The federal government's Home Affordable Refinance Program is providing at least one credit union with an avenue to make new mortgage loans.
The 126,000-member Tower Federal Credit Union in Laurel, Md., has handled $70 million in HARP loan applications since March, 70% of them coming from members who had loans with other lenders.
“The intention of HARP was to help people who are current on their mortgage payments but do not qualify for a traditional refinance – due to a significant loss in their home's value or who have little or no equity – to refinance and take advantage of lower interest rates,” said Barry Stricklin, Tower's vice president of real estate lending.
Borrowers may be eligible for HARP if their loan was sold to Fannie Mae or Freddie Mac before June 1, 2009.
Stricklin explained that the $2.5 billion credit union felt particularly proud of its effort with the latest version of HARP, dubbed HARP 2.0, because the first HARP program had been so poorly designed it had not helped many borrowers.
Under the rules of the first HARP program, a credit union would submit loan information for underwriting by Fannie Mae and, only if it passed that first hurdle, could it be refinanced.
In addition, the first HARP program's loan-to-value parameters for eligible loans were so narrowly drawn they effectively left too many borrowers out, Stricklin explained.
Unlike that program, however, HARP 2.0 eliminated the loan-to-value rules entirely and significantly relaxed Fannie Mae's underwriting rules, Stricklin said, often to the point where a borrower whose loan had been rejected for a HARP refinance a few months before could now be resubmitted and found to qualify.

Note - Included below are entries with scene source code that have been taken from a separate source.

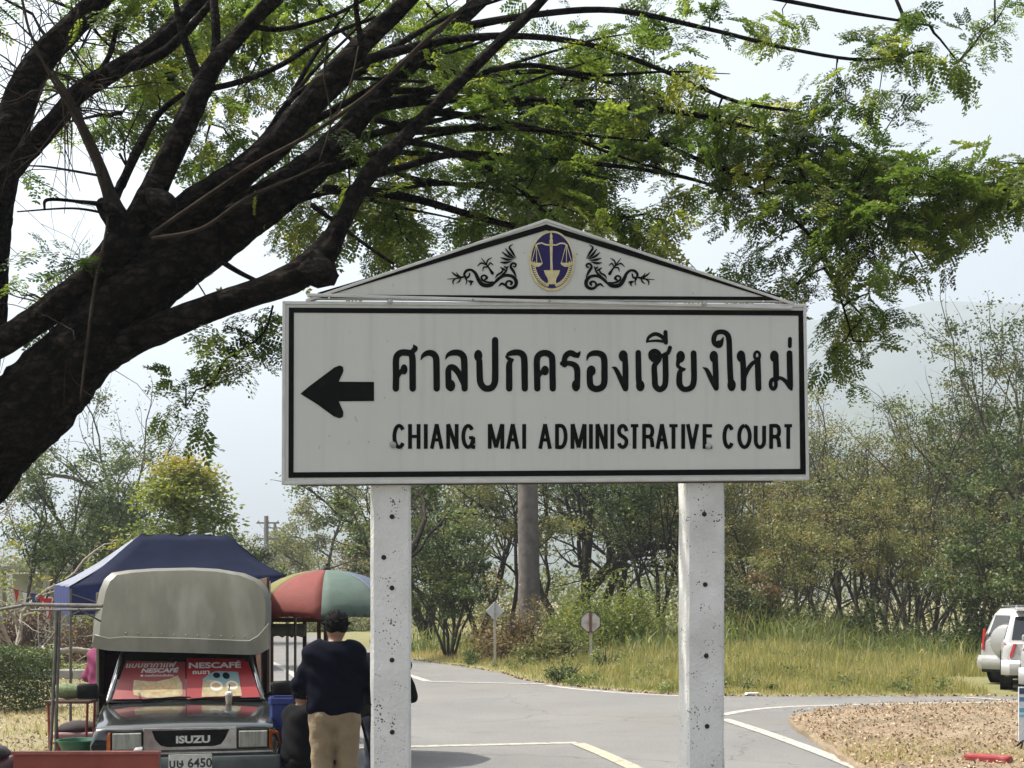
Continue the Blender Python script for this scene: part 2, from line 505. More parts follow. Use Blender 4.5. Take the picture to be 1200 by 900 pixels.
# left verge: lawn, low kerb wall and leaf-strewn earth
m_lawn = mat('lawn', (0.10, 0.14, 0.035), 0.9, (0.17, 0.17, 0.06), 3.0, 6, bump=0.4, bscale=40)
g = MB(); g.add([(-40, 33.5, -0.01), (-9.5, 33.5, -0.01), (-14.5, 60, -0.01), (-50, 60, -0.01)], [(0, 1, 2, 3)])
tag(g.build('lawn', m_lawn), kind='structure')
m_kerb = mat('kerb_concrete', (0.34, 0.33, 0.30), 0.9, (0.22, 0.21, 0.19), 2.5, 6, bump=0.3)
g = MB()
for k in range(14): g.box((-9.9 - k * 1.52, 33.2 + 0.03 * math.sin(k * 3.1), 0.08), (1.5, 0.22, 0.22))
tag(g.build('kerb', m_kerb, bevel=0.02), kind='structure')

# hills far behind
m_hill = mat('hill_forest', (0.045, 0.060, 0.032), 1.0, (0.065, 0.078, 0.042), 0.004, 6)
def ridge(name, Y, pts, depth, seed):
    n = 180; g = MB()
    X0, X1 = (pts[0][0] - 600) / F * Y, (pts[-1][0] - 600) / F * Y
    rows = []
    px = np.linspace(pts[0][0], pts[-1][0], n)
    py = np.interp(px, [p[0] for p in pts], [p[1] for p in pts])
    rs = np.random.default_rng(seed)
    rough = sum(np.interp(np.arange(n), np.linspace(0, n, q), rs.normal(size=q)) * a for q, a in ((12, 9), (30, 5), (80, 2)))
    hz = (HZ - py + rough) / F * Y
    for t in (0, 0.3, 0.65, 1.0, 1.35, 2.0):
        row = []
        for i in range(n):
            h = hz[i] * (1 - abs(t - 1.0)) ** 0.8 if abs(t - 1) < 1 else 0
            row.append(((px[i] - 600) / F * Y, Y - depth + t * depth, h * (1 + 0.06 * rs.normal() * (t < 1)) - 1))
        rows.append(row)
    g.loft(rows, closed=False)
    return tag(g.build(name, m_hill, smooth=True), kind='structure')
ridge('hill', 2600, [(-900, 660), (-300, 640), (100, 632), (260, 622), (420, 590), (600, 520), (760, 430), (900, 385), (1010, 352), (1090, 340), (1180, 352), (1400, 380), (1900, 430), (2400, 560)], 900, 4)
ridge('hill', 1700, [(-900, 680), (-200, 668), (200, 660), (420, 655), (800, 590), (1000, 470), (1200, 440), (1500, 430), (2100, 600)], 500, 9)

# ================================================================== THE SIGN
PL = Vector((-1.029, 6.12, 0)); PR = Vector((1.384, 6.42, 0))
SE = (PR - PL).normalized(); SN = Vector((SE.y, -SE.x, 0))       # along the board, and out of its face
SB = (PL + PR) / 2
def SP(px, py, off=0.0):
    d = Vector(((px - 600) / F, 1.0, (HZ - py) / F))
    o = Vector((0, 0, CH))
    t = ((SB - o).dot(SN)) / d.dot(SN)
    p = o + d * t - SB
    return (p.dot(SE), -off, p.z)
sign = empty('direction_sign', SB, math.atan2(SE.y, SE.x), 'large white roadside court direction sign with gabled top on two concrete posts', 'sign')
def board_mat():
    m, n, l = new_mat('sign_sheet')
    out = n.new('ShaderNodeOutputMaterial'); b = n.new('ShaderNodeBsdfPrincipled'); b.inputs['Roughness'].default_value = 0.42
    b.inputs['Specular IOR Level'].default_value = 0.35
    tc = n.new('ShaderNodeTexCoord')
    def noise(s, st, d=4):
        mp = n.new('ShaderNodeMapping'); mp.inputs['Scale'].default_value = st; l.new(tc.outputs['Object'], mp.inputs['Vector'])
        t = n.new('ShaderNodeTexNoise'); t.inputs['Scale'].default_value = s; t.inputs['Detail'].default_value = d
        l.new(mp.outputs[0], t.inputs['Vector']); return t.outputs[0]
    def mix(f, a, c, lo, hi):
        r = n.new('ShaderNodeMapRange'); r.inputs[1].default_value = lo; r.inputs[2].default_value = hi; l.new(f, r.inputs[0])
        x = n.new('ShaderNodeMix'); x.data_type = 'RGBA'; l.new(r.outputs[0], x.inputs[0])
        if isinstance(a, tuple): x.inputs[6].default_value = (*a, 1)
        else: l.new(a, x.inputs[6])
        x.inputs[7].default_value = (*c, 1); return x.outputs[2]
    c = mix(noise(2.0, (1, 1, 1)), (0.45, 0.455, 0.42), (0.48, 0.485, 0.45), 0.3, 0.7)
    c = mix(noise(7.0, (3, 1, 0.16), 6), c, (0.40, 0.405, 0.37), 0.52, 0.85)      # rain streaks
    c = mix(noise(30.0, (1, 1, 0.5), 2), c, (0.30, 0.295, 0.265), 0.70, 0.80)      # grime spots
    l.new(c, b.inputs['Base Color'])
    bp = n.new('ShaderNodeBump'); bp.inputs['Strength'].default_value = 0.06; bp.inputs['Distance'].default_value = 0.01
    l.new(noise(3.0, (1, 1, 0.4)), bp.inputs['Height']); l.new(bp.outputs[0], b.inputs['Normal'])
    l.new(b.outputs[0], out.inputs[0]); return m
m_board = board_mat()
m_black = mat('sign_black', (0.006, 0.006, 0.006), 0.6, (0.014, 0.014, 0.013), 14, 5, lo=0.55, hi=0.8, spec=0.05)
m_frame = mat('sign_frame_paint', (0.50, 0.50, 0.48), 0.5, (0.40, 0.40, 0.375), 9, 5)
m_steel = mat('galvanised_steel', (0.40, 0.40, 0.39), 0.45, (0.27, 0.26, 0.25), 20, 4, metal=0.7)
def flat(parts, name, m, parent, off, step=0.00015):
    g = MB()
    for i, (v, f) in enumerate(parts):
        g.add([SP(x, y, off + step * i) for x, y in v], f)
    return g.build(name, m, parent, fixn=False)
# board sheet, its folded frame and back
oc = [(332, 354), (943.5, 357.5), (947, 561.5), (331, 566.5)]
g = MB(); g.prism([SP(x, y, 0.0) for x, y in oc], (0, 0.032, 0))
board = g.build('board', m_board, sign, bevel=0.004)
g = MB()
for a, b in zip(oc, oc[1:] + oc[:1]):
    p, q = Vector(SP(*a)), Vector(SP(*b))
    d = (q - p).normalized(); inn = d.cross(Vector((0, 1, 0)))
    c = (Vector(SP(*oc[0])) + Vector(SP(*oc[2]))) / 2
    if inn.dot(c - p) < 0: inn = -inn
    w = 0.0105
    g.prism([p - inn * 0.004 - d * 0.004 + Vector((0, -0.006, 0)), q - inn * 0.004 + d * 0.004 + Vector((0, -0.006, 0)), q + inn * w - d * w + Vector((0, -0.006, 0)), p + inn * w + d * w + Vector((0, -0.006, 0))], (0, 0.05, 0))
g.build('frame', m_frame, board, bevel=0.002)
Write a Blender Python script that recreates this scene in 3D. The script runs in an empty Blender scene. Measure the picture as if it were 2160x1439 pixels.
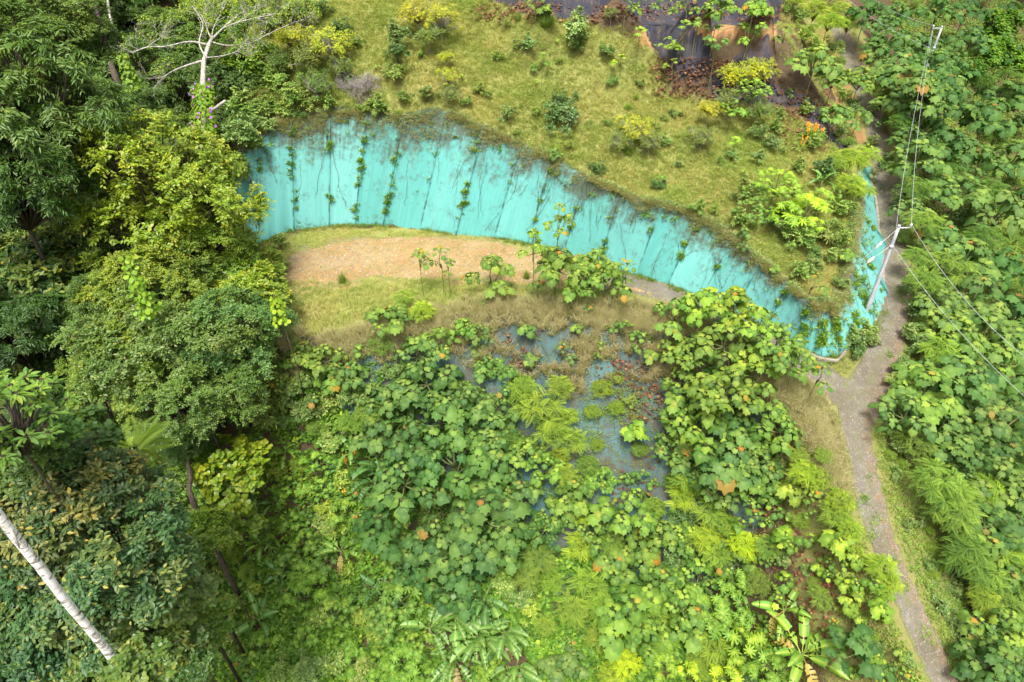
import bpy, math, random
import numpy as np
from mathutils import Vector, Matrix
from mathutils.geometry import delaunay_2d_cdt
from mathutils.bvhtree import BVHTree

S = bpy.context.scene
COL = S.collection
R_ = math.radians
rng = np.random.default_rng(7)

# ------------------------------------------------------------------ camera, sky, sun, exposure
CAM_H = 30.0
PITCH = 40.0
cam = bpy.data.cameras.new("camera")
cam_o = bpy.data.objects.new("camera", cam)
COL.objects.link(cam_o)
cam.sensor_width = 36.0
cam.lens = 24.0
cam.clip_start = 0.2
cam.clip_end = 3000
cam_o.location = (0, 0, CAM_H)
cam_o.rotation_euler = (R_(90 - PITCH), 0, 0)
S.camera = cam_o

SUN_EL, SUN_AZ = 66.0, 188.0          # azimuth clockwise from +Y
world = bpy.data.worlds.new("World")
S.world = world
world.use_nodes = True
wn = world.node_tree
bg = wn.nodes["Background"]
sky = wn.nodes.new("ShaderNodeTexSky")
sky.sky_type = 'NISHITA'
sky.sun_disc = False
sky.sun_elevation = R_(SUN_EL)
sky.sun_rotation = R_(SUN_AZ)
sky.dust_density = 6.0
sky.air_density = 1.0
hs = wn.nodes.new("ShaderNodeHueSaturation")
hs.inputs["Saturation"].default_value = 0.42
wn.links.new(sky.outputs[0], hs.inputs["Color"])
wn.links.new(hs.outputs[0], bg.inputs[0])
bg.inputs[1].default_value = 0.15
sun = bpy.data.lights.new("sun", 'SUN')
sun.energy = 2.8
sun.angle = R_(14)
sun.color = (1.0, 0.98, 0.94)
sun_o = bpy.data.objects.new("sun", sun)
COL.objects.link(sun_o)
az, el = R_(SUN_AZ), R_(SUN_EL)
sd = Vector((math.sin(az) * math.cos(el), math.cos(az) * math.cos(el), math.sin(el)))
sun_o.rotation_euler = sd.to_track_quat('Z', 'Y').to_euler()
sun_o.location = sd * 80
S.view_settings.view_transform = 'Standard'
S.view_settings.look = 'None'
S.view_settings.gamma = 1
S.view_settings.exposure = 0.98

# ------------------------------------------------------------------ pixel <-> world
F = 1440.0
cp, sp = math.cos(R_(PITCH)), math.sin(R_(PITCH))

def ray(u, v):
    a, b = (u - 1080) / F, (719.5 - v) / F
    return np.array((a, cp + b * sp, -sp + b * cp))

def W(u, v, z):
    d = ray(u, v)
    t = (z - CAM_H) / d[2]
    return np.array((d[0] * t, d[1] * t, z))

def PT(u, v, t):
    return ray(u, v) * t + np.array((0, 0, CAM_H))

def proj(P):
    P = np.asarray(P, float)
    x, y, z = P[..., 0], P[..., 1], P[..., 2] - CAM_H
    dep = y * cp - z * sp
    up = y * sp + z * cp
    return 1080 + F * x / dep, 719.5 - F * up / dep

def inpoly(x, y, poly):
    x = np.asarray(x); y = np.asarray(y)
    c = np.zeros(x.shape, bool)
    n = len(poly)
    for i in range(n):
        x1, y1 = poly[i][:2]; x2, y2 = poly[(i + 1) % n][:2]
        if y1 == y2: continue
        m = ((y1 > y) != (y2 > y)) & (x < (x2 - x1) * (y - y1) / (y2 - y1) + x1)
        c ^= m
    return c

_lat = rng.random((256, 256))
def vnoise(x, y, s, seed=0):
    x = np.asarray(x) / s + 37.3 * seed + 1000; y = np.asarray(y) / s + 91.7 * seed + 1000
    xi = np.floor(x).astype(int); yi = np.floor(y).astype(int)
    fx = x - xi; fy = y - yi
    fx = fx * fx * (3 - 2 * fx); fy = fy * fy * (3 - 2 * fy)
    g = lambda i, j: _lat[i & 255, j & 255]
    return (g(xi, yi) * (1 - fx) + g(xi + 1, yi) * fx) * (1 - fy) + (g(xi, yi + 1) * (1 - fx) + g(xi + 1, yi + 1) * fx) * fy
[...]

“Often it was like night and day,” Stricklin said. “It was that dramatic.”
But as good as it was for borrowers, Stricklin explained that the changed program left the CU with a challenge.
Tower was afraid so many other members had heard that HARP could not help them or had even tried to apply under the first program and failed, that they would not understand that the HARP 2.0 was a significantly different program.
“By keeping the same name, we were worried that some members might miss the opportunity to apply,” Stricklin said.
So Tower began a detailed analysis of its member's loan histories, identifying those which had the sorts of mortgage loans which would likely qualify based on what the credit union knew about surrounding real estate values, and then sending letters to those members.
“We didn't tell members to apply,” Stricklin said. “All we did was explain the new HARP program and then invite them to call us and see if they might qualify.”
Tower also didn't restrict the effort to only members with loans they originated with the credit union, Stricklin recounted. Members with loans they had received from another institution got the same letter, only with an additional sentence advising the members that even though they had gotten their loans from somewhere else, the credit union was still able to help them.
The results have been outstanding, Stricklin reported, with many members relating how they tried to get a HARP refinance from other institutions only to face additional fees and loan-to-value caps (even though HARP 2.0 does not set any) and long delays as the larger banks tried to cope with the strong volume.
“In the end we decided why not try to recapture some of that business,” Stricklin said, adding that the credit union saw the opportunity to help its members refinance their loans as a chance to both originate more mortgage loans as well as positively impact the lives of its members.